Anyways it's unclear why having one function would be challenging. Though please feel free to clarify
Nearly all of the information is shared other than
resolution
. In factresolution
could even be specified for integers for simplicity (as it would just be1
).
Ah resolution=1
seems like a clean solution, although with the spec it's called eps
(still feels correct, just not as semantically nice).
Note the np.finfo()
repr hides a lot of additional info NumPy finds, although most of that we can ignore. smallest_normal
however is an attribute that both np.finfo()
and xp.finfo()
share—is there a nice solution for smallest_normal
here?
It's confusing, John, they have quite different attributes: https://data-apis.org/array-api/latest/API_specification/generated/signatures.data_type_functions.iinfo.html https://data-apis.org/array-api/latest/API_specification/generated/signatures.data_type_functions.finfo.html
smallest_normal
could also be 1
for integers
We could also make these things None
if we prefer that
Leo, those show the same attributes as the example above. All they add is bits
(which they both have) and smallest_normal
(which we are now discussing).
OK perhaps I should've linked to the corresponding NumPy pages? My point is the returned attributes could increase and further diverge in the future, just like the status quo in NumPy. I feel this unifying discussion would make our life harder when it comes to extensibility in the future.
btw, to clarify:
Ah
resolution=1
seems like a clean solution, although with the spec it's calledeps
(still feels correct, just not as semantically nice).
eps
and resolution
have different meanings in NumPy.
Not clear to me what info would belong on cinfo
. For example, what should eps
be for complex numbers? What would min
and max
be given that complex numbers don't have a natural ordering? Same for smallest_normal
?
I'd keep at least bits
and eps
for cinfo
, but definitely exclude min
and max
because we don't wanna follow NumPy to define some awkward comparison/sort capabilities over complex-valued arrays (IIRC it's discussed long time ago in one of the threads).
How about we have bound-y attributes per component, i.e. {real/imag}_{min/max}
, {real/imag}_eps
and {real/imag}_smallest_normal
? Or just attributes for both the real and imag components (which should be the same), i.e. component_{min/max}
, component_eps
and component_smallest_normal
.
Both of those options do feel weird, but having an array library tell you the bounds can be pretty useful.
Based on feedback in the most recent consortium meeting (2022-06-23), the plan is to open an issue on the NumPy issue tracker to gauge appetite there before moving forward adding cinfo
to the specification.
The main argument for adding cinfo
to the standard is consistency and thoroughness. However, hard to justify adding to spec atm without having any real-world array library implementations. We'd like to see an array library add a cinfo
object first, hence opening an issue on NumPy proposing the addition.

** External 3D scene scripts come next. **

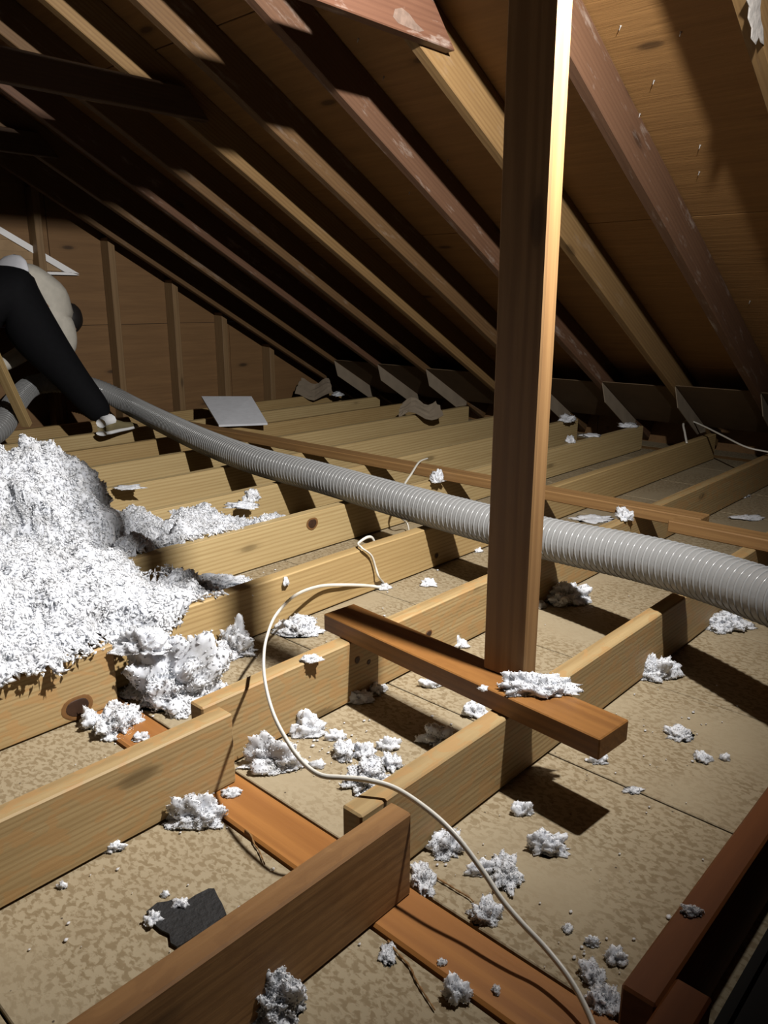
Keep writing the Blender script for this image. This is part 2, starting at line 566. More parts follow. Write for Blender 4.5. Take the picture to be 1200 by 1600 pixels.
# triangular vent in the gable
vent = empty('gable_vent', (2.3, GABLE - 0.02, 1.18))
tag(vent, 'triangular white-edged louvre vent in the gable wall above the person', 'vent')
def vpart(name, pts, mat, th=0.03):
    return slab(name, pts, th, mat, vent, (0, -1, 0))
vy = GABLE - 0.004
vpart('backing', [(0.55, vy, 1.19), (2.70, vy, 1.19), (0.55, vy, 2.38)], 'vent_backing', 0.012)
vpart('frame_rail', [(0.62, vy, 2.36), (2.76, vy, 1.175), (2.655, vy, 1.185), (0.60, vy, 2.335)], 'vent_white', 0.035)
vpart('frame_rail', [(0.5, vy, 1.165), (2.76, vy, 1.165), (2.70, vy, 1.183), (0.5, vy, 1.183)], 'vent_white', 0.035)
for i in range(9):
    z = 1.26 + i * 0.12
    xr = 2.70 - (z - 1.19) * (2.15 / 1.19) - 0.06
    slab('louvre', [(0.6, vy - 0.014, z), (xr, vy - 0.014, z), (xr, vy - 0.028, z + 0.05), (0.6, vy - 0.028, z + 0.05)], 0.004, 'vent_backing', vent)

# ------------------------------------------------------------------ rafters
RAF = [-2.0, -1.51, -1.02, -0.55, -0.07, 0.42, 0.90, 1.44, 1.92, 2.40, 2.905, 3.36, 3.85, 4.335, 4.82, 5.30]
rmats = {6: 'rafter_yellow', 7: 'rafter_red', 8: 'rafter_yellow', 9: 'rafter_red', 10: 'rafter_tan', 11: 'rafter_yellow', 12: 'rafter_tan', 13: 'rafter_red', 14: 'rafter_tan', 15: 'rafter_tan'}
rlabel = {
    6: 'rafter at the top right corner with a white plaster smear',
    7: 'reddish brown rafter with white scuffs, just right of the upright post',
    8: 'honey-coloured rafter passing behind the upright post, end of the cut tie nailed on',
    9: 'dark reddish rafter meeting the post from the left, with one pale scuff',
    10: 'weathered rafter with whitish streaks, second left of the post-crossing honey rafter',
    11: 'yellowish rafter, third left of the honey rafter behind the post',
}
for i, Y in enumerate(RAF):
    y = Y - TH / 2
    x0, x1 = RIDGE + 0.03, 5.38
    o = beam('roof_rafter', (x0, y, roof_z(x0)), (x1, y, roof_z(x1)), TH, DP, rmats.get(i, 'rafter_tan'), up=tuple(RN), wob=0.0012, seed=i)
    lab = rlabel.get(i)
    if lab is None:
        lab = ('sloping roof rafter, %s from the gable wall' % ORD[15 - i]) if i > 11 else ('roof rafter over the hatch, %s beyond the plaster-smeared one' % ORD[5 - i])
    tag(o, lab, 'rafter', 'rafters of the slope in view')
    x0m, x1m = 2 * RIDGE - x0, 2 * RIDGE - x1
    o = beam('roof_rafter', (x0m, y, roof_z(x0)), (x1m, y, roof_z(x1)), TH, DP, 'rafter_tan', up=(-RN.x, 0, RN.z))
    tag(o, 'rafter of the opposite roof slope, behind the camera', 'rafter', 'rafters of the far slope')
# collar ties
def tie(Yc, x_end, z0, lab, mat):
    o = beam('collar_tie', (2 * RIDGE - x_end, Yc, z0), (x_end, Yc, z0), TH, 0.125, mat, end_cut=(0.12, -0.10))
    tag(o, lab, 'collar tie', 'collar ties')
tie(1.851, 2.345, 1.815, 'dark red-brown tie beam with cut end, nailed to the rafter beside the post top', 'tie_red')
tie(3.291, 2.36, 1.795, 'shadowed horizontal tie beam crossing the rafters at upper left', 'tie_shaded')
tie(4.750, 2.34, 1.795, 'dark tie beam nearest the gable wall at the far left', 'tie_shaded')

# ------------------------------------------------------------------ ceiling joists: near and far lengths lap on the wall plate
FAR = [-1.73, -1.24, -0.75, 0.268, 0.785, 1.280, 1.780, 2.270, 2.765, 3.255, 3.745, 4.235, 4.725, 5.215]
NEAR = [-1.78, -1.29, -0.80, 0.222, 0.730, 1.217, 1.710, 2.215, 2.705, 3.20, 3.69, 4.18, 4.67, 5.165]
fm = {3: 'hatch_orange', 4: 'joist_mottled', 5: 'joist_mottled', 6: 'joist_amber', 7: 'joist_pale', 8: 'joist_pale', 9: 'joist_pale', 10: 'joist_pale', 11: 'joist_amber', 12: 'joist_pale', 13: 'joist_amber'}
nm_ = {3: 'hatch_orange', 4: 'joist_near', 5: 'joist_mottled', 6: 'joist_mottled'}
flab = {3: 'orange-brown joist along the dark hatch at lower right', 4: 'ridged joist carrying the lower end of the loose plank and post',
        5: 'mottled joist carrying the upper end of the loose plank', 6: 'amber joist the white cable hangs over, in front of the knotty one',
        7: 'pale joist with a round dark knot, rising out of the insulation heap'}
nlab = {3: 'short joist end beside the dark hatch in the bottom right corner', 4: 'nearest brown joist in the foreground, beside the black felt scrap',
        5: 'mottled joist at left whose end laps behind the white cable', 6: 'stained joist with a big black knot under the front of the heap'}
for i, Y in enumerate(FAR):
    x0 = 0.81 + random.uniform(-0.02, 0.02)
    if i == 3: x0 = 0.781
    z = 0.004
    o = beam('ceiling_joist', (x0, Y + TH / 2, z), (5.08, Y + TH / 2, z), TH, DP - z, fm.get(i, 'joist_amber'), wob=0.0012, seed=i + 50)
    lab = flab.get(i) or ('pale ceiling joist under the hose, %s from the gable wall' % ORD[13 - i] if i > 7 else 'joist on the far side of the hatch, %s from the opening' % ORD[2 - i])
    tag(o, lab, 'joist', 'ceiling joists toward the eave')
for i, Y in enumerate(NEAR):
    x1 = 0.868 + random.uniform(-0.02, 0.015)
    if i == 4: x1 = 0.862
    if i == 3: x1 = 0.842
    z = 0.004
    o = beam('ceiling_joist', (-5.7, Y + TH / 2, z), (x1, Y + TH / 2, z), TH, DP - z, nm_.get(i, 'joist_amber'), wob=0.0012, seed=i + 80)
    lab = nlab.get(i) or ('joist buried under the insulation heap, %s from the gable wall' % ORD[13 - i] if i > 6 else 'inner joist on the far side of the hatch, %s from the opening' % ORD[2 - i])
    tag(o, lab, 'joist', 'ceiling joists behind the wall plate')

# ------------------------------------------------------------------ running strip, loose plank, post
o = beam('binder_strip', (2.895, 1.02, DP), (2.895, 4.9, DP), 0.09, 0.044, 'strip_brown', wob=0.001, seed=4)
tag(o, 'long brown strip nailed flat across the joist tops behind the hose', 'board')
o = beam('binder_strip', (2.745, -1.6, DP), (2.79, 1.10, DP), 0.09, 0.044, 'strip_brown', wob=0.001, seed=5)
tag(o, 'shorter brown strip spliced beside the long one at the right edge', 'board')
o = beam('loose_plank', (1.325, 1.382, DP), (1.263, 0.568, DP), 0.103, 0.046, 'plank_orange', bevel=0.002, wob=0.0012, seed=9)
tag(o, 'loose orange-brown plank lying across two joists at the foot of the post', 'plank')
o = beam('support_post', (1.300, 0.847, 0.2145), (1.300, 0.847, roof_z(1.32) - 0.004), 0.106, 0.046, 'post_wood', up=(1, 0, 0), bevel=0.003, wob=0.0008, seed=11)
tag(o, 'tall upright wooden post standing on the loose plank', 'post')

# ------------------------------------------------------------------ ribbed hose
hp = [(1420, 985, .36), (1200, 932, .32), (1020, 877, .29), (840, 838, .255), (640, 786, .236), (500, 746, .236), (400, 720, .236), (320, 690, .25), (250, 657, .275),
      (205, 634, .31), (160, 611, .40), (115, 600, .46), (75, 598, .475), (45, 606, .45), (22, 632, .38), (0, 668, .29), (-40, 690, .245), (-90, 700, .236)]
hpath = [Vector(q) * S for q in ((0.9, -0.42, -0.95), (0.9, -0.42, -0.55), (0.98, -0.42, -0.10), (1.20, -0.32, 0.26), (1.55, -0.08, 0.36))] + [at(*p) * S for p in hp[1:]]
hpath = resample(catmull(hpath, 16), 0.0052)
HR = 0.0555
hose = empty('ribbed_hose', tuple(hpath[0] / S))
tag(hose, 'thick ribbed translucent grey hose lying across the joists from right edge to the person', 'hose')
org = hpath[0].copy()
PITCHR = 0.0190
rad = [HR - 0.0016 * (0.5 + 0.5 * math.cos(2 * math.pi * (i * 0.0052) / PITCHR + math.pi)) for i in range(len(hpath))]
link('hose_wall', tube_mesh('hose_wall', [p - org for p in hpath], rad, 32), 'hose_wall', hose)
fr = frames(hpath)
coil = []
per = 26
total = (len(hpath) - 1) * 0.0052
nturn = total / PITCHR
for i in range(int(nturn * per)):
    sdist = i / per * PITCHR / 0.0052
    j = min(int(sdist), len(hpath) - 2)
    t = sdist - j
    p = hpath[j].lerp(hpath[j + 1], t)
    n, b = fr[j][1].lerp(fr[j + 1][1], t), fr[j][2].lerp(fr[j + 1][2], t)
    a = 2 * math.pi * i / per
    coil.append(p + (n * math.cos(a) + b * math.sin(a)) * (HR - 0.001) - org)
link('spiral_rib', tube_mesh('spiral_rib', coil, 0.0029, 6), 'hose_rib', hose)

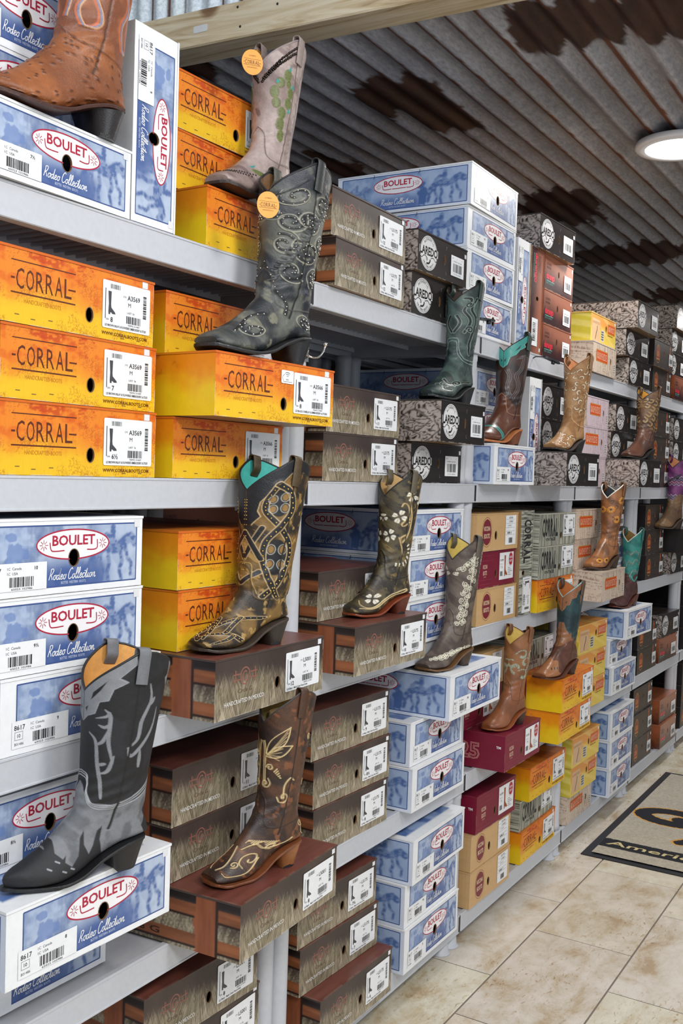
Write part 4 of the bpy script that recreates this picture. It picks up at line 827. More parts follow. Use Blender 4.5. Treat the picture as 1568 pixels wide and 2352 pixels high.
class Pat:
    """pattern drawing on the unrolled boot: u = distance from the front seam, t = distance from the top"""
    def __init__(s, a, th, t, X, Y, Z):
        g = np.interp(t, [0, .25, .5], [.160, .125, .115]); s.U = a[None]*g[:, None]; s.T = np.broadcast_to(np.interp(t, TK[0], TK[1])[:, None], s.U.shape).copy(); t = s.T[:, 0]; g = np.interp(t, [0, .25, .5], [.160, .125, .115]); s.U = a[None]*g[:, None]; s.t = t; s.a = np.broadcast_to(a[None], s.U.shape); s.X, s.Y, s.Z = X, Y, Z
        s.n = lambda k, sd=0, o=4: fbm(s.X*k+s.Y*k*.7+7, s.Z*k+s.Y*k*.7+3, sd, o)
        s.h = np.zeros_like(s.U); s.c = None
    def base(s, c1, c2, k=30, sd=1, lo=.35, hi=.65, c3=None): 
        s.c = mixc(np.broadcast_to(L(*c1), s.U.shape+(3,)), np.broadcast_to(L(*c2), s.U.shape+(3,)), smooth(lo, hi, s.n(k, sd)))
        if c3: s.blend(c3, smooth(.60, .72, s.n(k*2, sd+5))*.8)
    def blend(s, c, m): s.c = mixc(s.c, np.broadcast_to(L(*c), s.c.shape), m)
    def fill(s, pts, c, h=0, co='ut'):
        A, B = (s.U, s.T) if co == 'ut' else (s.X, s.Z); m = inpoly(A, B, np.asarray(pts)); d = sdist(A, B, list(pts)+[pts[0]]); m2 = np.where(m, smooth(-.0002, .0014, d), 0.); s.blend(c, m2); s.h += h*m2; return m
    def line(s, pts, c, w=.0016, h=0, co='ut', op=1.0):
        A, B = (s.U, s.T) if co == 'ut' else (s.X, s.Z); pts = np.asarray(pts); lo = pts.min(0)-.02; hi = pts.max(0)+.02
        m = (A > lo[0]) & (A < hi[0]) & (B > lo[1]) & (B < hi[1]); d = np.full(A.shape, 9.); d[m] = sdist(A[m], B[m], pts); k = smooth(w*.5+.0009, w*.5-.0004, d)
        if c is not None: s.blend(c, k*op)
        s.h += h*smooth(w*1.1+.001, 0, d)
    def mask(s, m, c): s.c = mixc(s.c, np.broadcast_to(L(*c), s.c.shape), m)
def ribbon(mb, P, wdir, w, th, c):
    """strap: centre line P, width direction per point"""
    P = np.asarray(P); t = np.gradient(P, axis=0); t /= np.linalg.norm(t, axis=1)[:, None]+1e-9; W = np.asarray(wdir); W = W/np.linalg.norm(W, axis=1)[:, None]; N = np.cross(t, W)
    prof = [(-1, 0), (-.92, 1), (0, 1.25), (.92, 1), (1, 0), (.9, -1), (-.9, -1)]
    G = np.stack([P+W*a*w/2+N*b*th/2 for a, b in prof], 1); mb.quadgrid(G, c, sm=True, wrap=True); mb.add(G[0], [list(range(7))], c); mb.add(G[-1], [list(range(7))[::-1]], c)
SOLE = dict();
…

Think we forgot to delegate someone to do this, so just now wrote an issue at https://github.com/numpy/numpy/issues/22260
How do folks feel about changing xp.finfo()
so it supports complex dtypes? https://github.com/numpy/numpy/issues/22260#issuecomment-1247387732 I think makes a sound argument
cinfo()
does not sound very useful to me. Complex types are a composite type, composed of two instances of a real type. When I try to think of actual use-cases forcinfo()
, I end up wanting the information of the underlying real type. So I think the current behavior offinfo()
is reasonable, and makescinfo()
unnecessary. Of course, this behavior offinfo()
should be documented.
https://github.com/numpy/numpy/pull/22263 has indeed now added documented complex support in numpy.finfo()
.
@honno I suggest adding your proposal to the next Array API meeting agenda.
@honno is there anything left to do here after gh-484?
@honno is there anything left to do here after gh-484?
Nope—forgot to link this issue to that merged PR, so I'll close this.